Alice Kyteler
Alice Kyteler (c.1260 – after 1324) was a wealthy Flemish merchant's daughter from Kilkenny who outlived four husbands — and in 1324 her own stepchildren accused her of poisoning each one with potions concocted at night using ingredients taken from their own nightgowns. The case, brought by Bishop Richard de Ledrede, was among the earliest formal witchcraft prosecutions anywhere in Europe, predating the continental witch panics by over a century.
Kyteler was further accused of holding nocturnal meetings with a demon familiar named Robin Artisson, who reportedly appeared to her as a black dog, a black cat, or a dark-skinned man, and to whom she made offerings of cockerels and peacock feathers in exchange for wealth and power. As the bishop closed in, Alice fled to England and was never seen again, escaping the fate that befell her household.

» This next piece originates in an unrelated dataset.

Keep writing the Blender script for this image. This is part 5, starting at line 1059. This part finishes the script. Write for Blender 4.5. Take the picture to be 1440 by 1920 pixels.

Her maidservant Petronilla de Meath was not so fortunate. Tortured until she confessed to sorcery and implicated her mistress, Petronilla was flogged six times and burned at the stake in Kilkenny on 3 November 1324 — the first recorded burning for witchcraft in Ireland, and one of the earliest in the British Isles. Kyteler's townhouse on St Kieran's Street survives today as Kyteler's Inn, still trading under her name seven centuries later.